Immutable containers are hashable if their elements are hashable because the hash value of a container is calculated using the hash values of its elements. You can see it in the tuple examples below:

# tuple with strings
traffic_light = ("red", "yellow", "green")
print(hash(traffic_light))  # -2348372572745757353

# tuple with lists
rainbow = (["red", "orange", "yellow"], ["green", "blue", "purple"])
print(hash(rainbow))  # TypeError: unhashable type: 'list'

For built-in types, the hash value depends on the data stored in the object and not on its identity. This is evident when we have two different objects with the same values. Let's take a look at two tuples:

name1 = ("Monty", "Python")
name2 = ("Monty", "Python")

# id
print(id(name1))  # 4539220360
print(id(name2))  # 4539220424

# hash values
print(hash(name1))  # -2157490067397391360
print(hash(name2))  # -2157490067397391360

As you can see, even though these are different objects with different ids, their hash values are the same. This means that in a dictionary these two objects will be considered as one:

dictionary = {}
dictionary[name1] = "This is Monty Python"
dictionary[name2] = "This is also Monty Python"

print(dictionary[name1])  # This is also Monty Python

The fact that hash values depend on the data in the object also explains why mutable containers are not hashable. If they were, their hash values would change when they would change within the same lifetime of an object. However, the objects in the dictionaries are searched by their hash values. So, when the hash value of an object changes during the lifetime, the key-value pair is lost to you.

Hashable check

In order to avoid errors, we may want to check if an object is hashable. This can be done with the help of the collections module. This module has an abstract base class Hashable that we can use. The "hash check", so to speak, is carried out with the isinstance() function:

from collections.abc import Hashable

obj = ...  # some object
isinstance(obj, Hashable)  # True or False

Evidently, for hashable objects, this function will return True, otherwise — False. Below are some examples:

# float
isinstance(3.14, Hashable)  # True

# string
isinstance("3.14", Hashable)  # True

# tuple
isinstance((3.14,), Hashable)  # True

# frozenset
isinstance(frozenset({3.14,}), Hashable)  # True

# NoneType
isinstance(None, Hashable)  # True

# dict
isinstance({3.14: "Pi number"}, Hashable)  # False

# list
isinstance([3.14], Hashable)  # False

# set
isinstance({3.14,}, Hashable)  # False

All of the built-in immutable types you have learned so far are hashable, and the mutable container types (sets, lists, and dictionaries) are not. So for present purposes, you can think of the characteristics hashable and immutable as synonymous.

Hashable custom classes

Objects of custom classes are hashable by default.
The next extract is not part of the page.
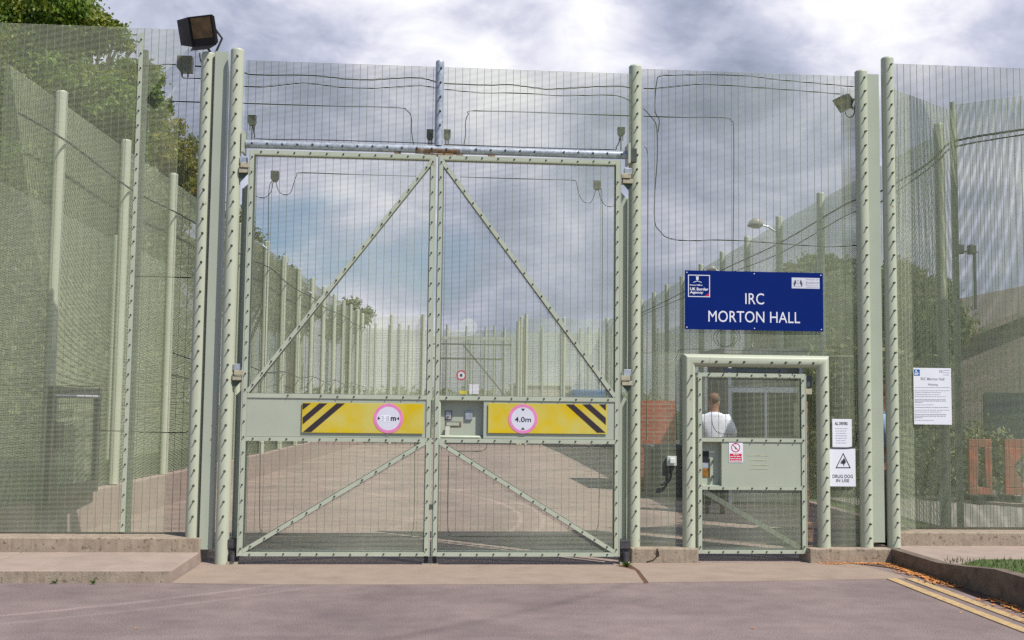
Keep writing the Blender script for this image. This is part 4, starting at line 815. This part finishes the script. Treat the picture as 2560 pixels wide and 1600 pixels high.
# kiosk seen through the pedestrian gate
YK = 6.9; kx0, kx1 = W(1822, 1000, YK)[0], 6.2
ks = empty('gate_kiosk', ((kx0+kx1)/2, YK, 0), 'small glazed kiosk inside the fence seen through the pedestrian gate', 'kiosk')
b = MB(); b.box(kx0, kx0+.05, YK, YK+.05, 0, 2.5); b.box(kx1-.05, kx1, YK, YK+.05, 0, 2.5); b.box(kx0+.051, kx1-.051, YK, YK+.05, 1.86, 1.95); b.box(kx0+.051, kx1-.051, YK, YK+.05, 2.42, 2.5); b.box((kx0+kx1)/2-.02, (kx0+kx1)/2+.02, YK+.002, YK+.048, .9, 1.86); b.build('frame', mat('kiosk_white', (.62, .64, .68), .5), ks)
MB().box(kx0+.051, kx1-.051, YK+.01, YK+.04, .05, .9).build('lower_panel', SOLID, ks)
MB().box(kx0+.051, kx1-.051, YK+.02, YK+.03, .9, 1.86).build('window', mat('kiosk_glass', (.06, .07, .065), .15), ks)
MB().box(kx0+.0, kx1-.0, YK+.06, YK+1.4, .0, 2.45).build('rear_wall', mat('kiosk_wall', (.2, .21, .17), .8), ks); MB().box(kx0-.1, kx1+.05, YK-.1, YK+1.5, 2.501, 2.6).build('roof', mat('kiosk_roof', (.3, .31, .3), .7), ks)
x0, x1, z0, z1 = pr(1985, 1008, 2004, 1088, YK-.01); MB().box(x0, x1, YK-.012, YK-.002, z0, z1).build('side_notice', mat('kiosk_cream', (.5, .47, .3), .6), ks)
# red barriers beyond the right fence
BY = 7.1
ORG_ = mat('barrier_red', (.36, .13, .08), .45, var=.08)
def barrier(xa_, xb_, label):
    o = empty('plastic_barrier', ((xa_+xb_)/2, BY, 0), label, 'barrier', 'red plastic barriers beyond the right fence'); w_ = xb_-xa_; z0 = .17
    b = MB(); b.box(xa_, xb_, BY, BY+.08, .98, 1.12); b.box(xa_, xb_, BY, BY+.08, z0, .3); b.box(xa_, xa_+.07, BY, BY+.08, .3, .98); b.box(xb_-.07, xb_, BY, BY+.08, .3, .98)
    b.prism([(xa_+.07, .98), (xa_+w_*.42, .98), (xa_+.17, .66), (xa_+w_*.36, .3), (xa_+.07, .3)], BY+.002, BY+.078)
    b.prism([(xb_-.07, .98), (xb_-w_*.30, .98), (xb_-.12, .66), (xb_-w_*.25, .3), (xb_-.07, .3)], BY+.002, BY+.078)
    b.build('panel', ORG_, o, bevel=.01)
    for x in (xa_+.02, xb_-.14): MB().box(x, x+.12, BY-.25, BY+.33, .0, .17).build('foot', mat('black_rubber', (.03, .03, .03), .8), o, bevel=.01)
barrier(W(2423, 1150, BY)[0], W(2480, 1150, BY)[0], 'red plastic road barrier with shaped openings nearest the white notice')
barrier(W(2513, 1150, BY)[0], W(2513, 1150, BY)[0]+.9, 'red plastic road barrier cut off by the right edge of the picture')
struct('edging_strip', MB().flat([(8.6, 7.9), (8.75, 7.9), (11.5, 4.2), (11.3, 4.1)], .0, .08), PAVE)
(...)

This is because the class object, which is the parent class of all custom classes, has both __hash__() and __eq__() methods. You can define a custom implementation of these methods but there are several tricky parts when it comes to that. We won't be covering them in this topic and, anyway, in most cases, default implementations are enough. One thing we will point out, though, is that unlike built-in types, custom classes have their hash values derived from their id's and not their data.

Summary

To sum it up, dictionaries can only use hashable objects as their keys. In Python, an object is hashable if it satisfies the following two conditions:

1. We can calculate its hash value (that is, an object has the __hash__() method)

2. We can compare it to other objects (that is, an object has __eq__() method)

The concept of hashable objects is connected to the concept of (im)mutability. Even though they are different, a good rule of thumb is that immutable objects are hashable (with a few exceptions).